内的自己対話-川の畔のささめごと

日々考えていることをフランスから発信しています。自分の研究生活に関わる話題が多いですが、時に日常生活雑記も含まれます。

日々の哲学のかたち(23)― アリストテレス『ニコマコス倫理学』のフィリア論 ③ フィリアの恒常的再生可能性

2022-06-29 18:31:15 | 哲学

 すぐには得心できなくても、どうにも納得できないところがあっても、とにかくまず読んでみましょう。そういう辛抱が必ず報いられるのが古典というものだと私は思っています。
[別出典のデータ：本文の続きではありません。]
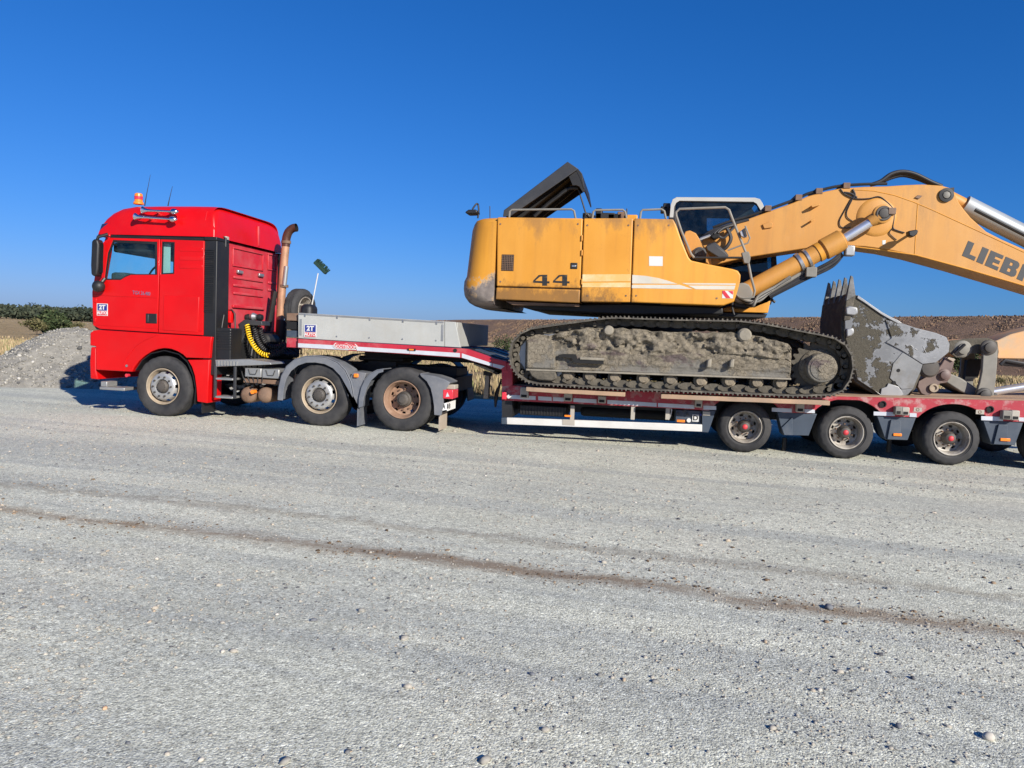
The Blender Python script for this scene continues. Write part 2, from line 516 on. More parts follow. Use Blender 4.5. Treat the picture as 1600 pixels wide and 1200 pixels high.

古典にこだわっていると、だから、たくさんの本は読めません。それでいいではないですか。そのこと自体が古典の効用の一つではないでしょうか。
 ほんの少しだけ、アリストテレス『ニコマコス倫理学』第八巻の続きを読みましょうか。

貧困や、ほかのさまざまな不運において、人々は友人だけが自分の避難所となると考えている。また、若者にとって友人は、自分の過ちを防ぐために役立ってくれるし、年老いた者にとっては、世話をしてもらい、衰えのゆえに自分がうまくできずしくじる行為の手助けをしてもらうために必要なのである。そして、壮年期の者にとって友人は、美しい行為をおこなうために必要なのである。「二人がともにあゆめば」ともいうとおりである。なぜなら、二人ならば一人でいるより、考えることも行為することも、いっそうよくできるものだからである。

 結婚式のスピーチでちょっと使ってみたくなるような一節のようにも思えなくありませんね。それはともかく、フィリアは、アガペーでもなくエロスでもなくカリタスでもなく、もっともっと普通にあっていいはずのことなのだということがこの一節からわかります。この一節を読んで、私はこう思いました。私たち現代人は、「神の死」後を生きているとしても、フィリアはいつでも再生可能なのだ、と。なぜなら、フィリアは、何かの到来を待機することなく、私たち自身で今すぐに始めることができるのですから。